Directions
Retype nothing but the lines from the start of the material up to and including the line with "MB().box(a + .7, b". Pictures don't belong in the copy.

Given information
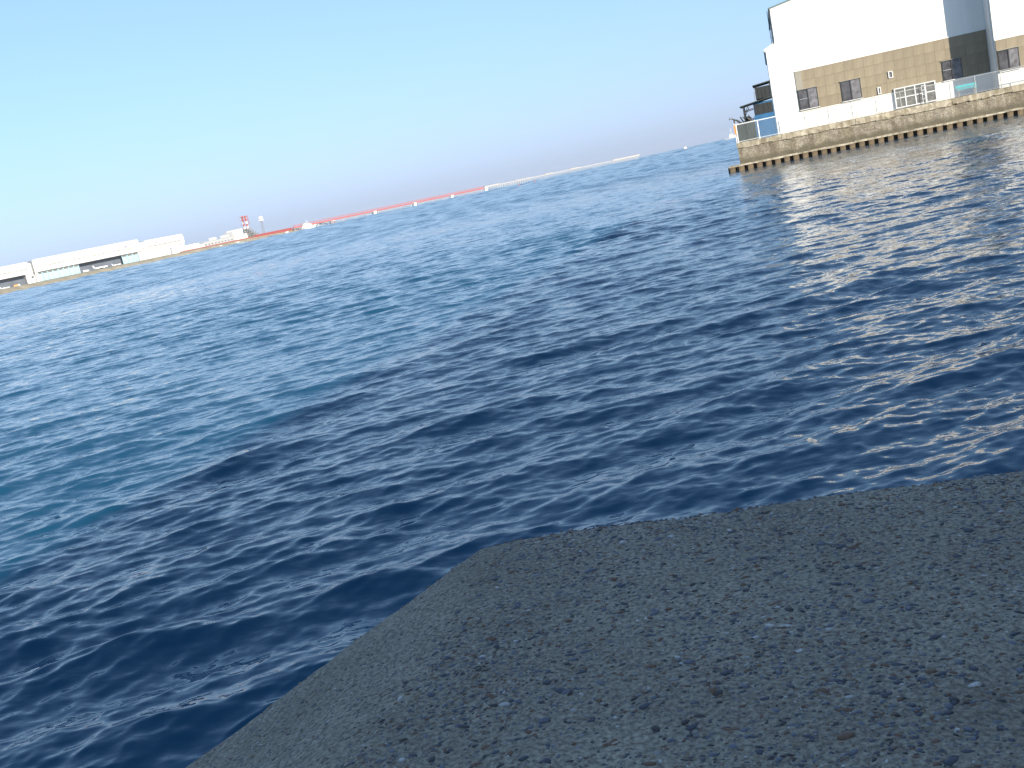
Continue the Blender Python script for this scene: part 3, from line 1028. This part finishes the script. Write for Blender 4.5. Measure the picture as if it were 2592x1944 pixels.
def door_leaf(parent, x0, x1, y, z1, n):
    """sliding door leaves with a window strip along the top"""
    for i in range(n):
        a, b = x0 + (x1 - x0) * i / n + .12, x0 + (x1 - x0) * (i + 1) / n - .12
        dl = MB().box(a, b, y - (.5 if i % 2 else .1), y + .6, G - .2, z1).build("door_leaf", M['door_blue'], parent)
        yy = y - (.5 if i % 2 else .1)
        MB().box(a + .7, b - .7, yy - .08, yy - .02, z1 - 2.9, z1 - .5).build("window_strip", M['glass_door'], dl)


# middle hangar, with the lettering
h = thing("hangar", "long white hangar with dark open bay and lettering on its fascia", "hangar", HO, HR, "airport hangars")
MB().box(9, 161.5, 14, 88, G - 1, 34.5).build("rear_hall", M['hangar_white'], h)
for (a, b) in ((9, 12.6), (157.6, 161.8)):
    MB().box(a, b, 0, 13.98, G - 1, 18.85).build("end_pier", M['hangar_white'], h)
MB().box(8.6, 162.0, -2.2, 14, 18.9, 25.3).build("lower_fascia", M['hangar_white'], h)
MB().prism([(8.8, 25.3), (161.8, 25.3), (161.8, 35.6), (159.5, 36.6), (11, 36.6), (8.8, 35.8)], -1.2, 13.9).build("upper_fascia", M['hangar_white'], h)
for i in range(24):
    a = 12 + i * 5.8
    MB().box(a, a + 5.0, -1.32, -1.22, 25.0, 26.4).build("louvre", M['strip'], h)
MB().prism([(12, 34.6), (159, 34.6), (150, 37.2), (20, 37.2)], 20, 88).build("roof", M['hangar_white'], h)
MB().box(12.7, 157.5, 13.4, 13.96, G - 1, 18.85).build("bay_interior", M['hangar_dark'], h)
door_leaf(h, 12.7, 18.6, 1.5, 18.4, 1)
door_leaf(h, 18.8, 70.2, 1.5, 18.4, 7)
door_leaf(h, 133, 157.4, 1.5, 18.4, 3)
text_mesh("lettering", "ANA", 3.6, h, (129.6, -1.28, 27.9), M['lettering'])
m_ = MB()
for k in range(2):
    m_.prism([(139.6 + k * 1.5, 27.8), (140.6 + k * 1.5, 27.8), (142.6 + k * 1.5, 31.0), (141.6 + k * 1.5, 31.0)], -1.35, -1.23)
m_.build("slanted_emblem", M['lettering'], h)

# left hangar, cut by the frame
h2 = thing("hangar", "white hangar cut off by the left edge of the photo with open dark bay", "hangar", HO, HR, "airport hangars")
MB().box(-150, 2.6, 14, 88, G - 1, 33.6).build("rear_hall", M['hangar_white'], h2)
MB().box(-150, 3.0, -2.0, 14, 18.7, 25.0).build("lower_fascia", M['hangar_white'], h2)
MB().prism([(-150, 25.0), (2.8, 25.0), (2.8, 33.8), (0.6, 35.3), (-150, 35.6)], -1.0, 13.9).build("upper_fascia", M['hangar_white'], h2)
for i in range(26):
    a = -149 + i * 5.8
    MB().box(a, a + 5.0, -1.12, -1.02, 24.8, 26.2).build("louvre", M['strip'], h2)
MB().box(-150, -4, 13.4, 13.96, G - 1, 18.65).build("bay_interior", M['hangar_dark'], h2)
MB().box(-4, 2.8, 0, 13.95, G - 1, 18.65).build("end_pier", M['hangar_white'], h2)
an = thing("hangar_annex", "low pale annex wedged between the two white hangars", "building", HO, HR)
MB().box(2.9, 8.5, 2, 40, G - 1, 15.2).build("wall", M['hangar_white'], an)
MB().box(3.05, 8.55, 8, 40, 15.52, 33.0).build("gap_wall", M['hangar_white'], an)  # pale wall added to lighten the deeply shaded gap between the hangars
MB().box(3.3, 6.6, 1.9, 1.98, 12.2, 14.8).build("window", M['glass_dark'], an)
MB().box(2.8, 8.55, 1.6, 40.2, 15.202, 15.5).build("roof", M['roof'], an)

# right, closed hangar
h3 = thing("hangar", "lower white closed hangar with one dark window strip at the right end", "hangar", HO, HR, "airport hangars")
MB().prism([(162.2, G - 1), (230.4, G - 1), (231.0, 18.5), (232.4, 19.0), (232.0, 28), (230.6, 32.0), (173, 32.7), (170, 31.0), (162.2, 31.0)], 1, 80).build("wall", M['hangar_white'], h3)
for i in range(10):
    a = 173.5 + i * 5.3
    MB().box(a, a + 4.9, .88, .98, 22.0, 23.2).build("window_strip", M['strip'], h3)
MB().box(166, 169.2, .88, .98, 20.8, 21.9).build("window", M['strip'], h3)
MB().box(162.2, 230, -1.0, .95, 18.7, 19.2).build("canopy", M['hangar_white'], h3)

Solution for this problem
Continue the Blender Python script for this scene: part 3, from line 1028. This part finishes the script. Write for Blender 4.5. Measure the picture as if it were 2592x1944 pixels.
def door_leaf(parent, x0, x1, y, z1, n):
    """sliding door leaves with a window strip along the top"""
    for i in range(n):
        a, b = x0 + (x1 - x0) * i / n + .12, x0 + (x1 - x0) * (i + 1) / n - .12
        dl = MB().box(a, b, y - (.5 if i % 2 else .1), y + .6, G - .2, z1).build("door_leaf", M['door_blue'], parent)
        yy = y - (.5 if i % 2 else .1)
        MB().box(a + .7, b - .7, yy - .08, yy - .02, z1 - 2.9, z1 - .5).build("window_strip", M['glass_door'], dl)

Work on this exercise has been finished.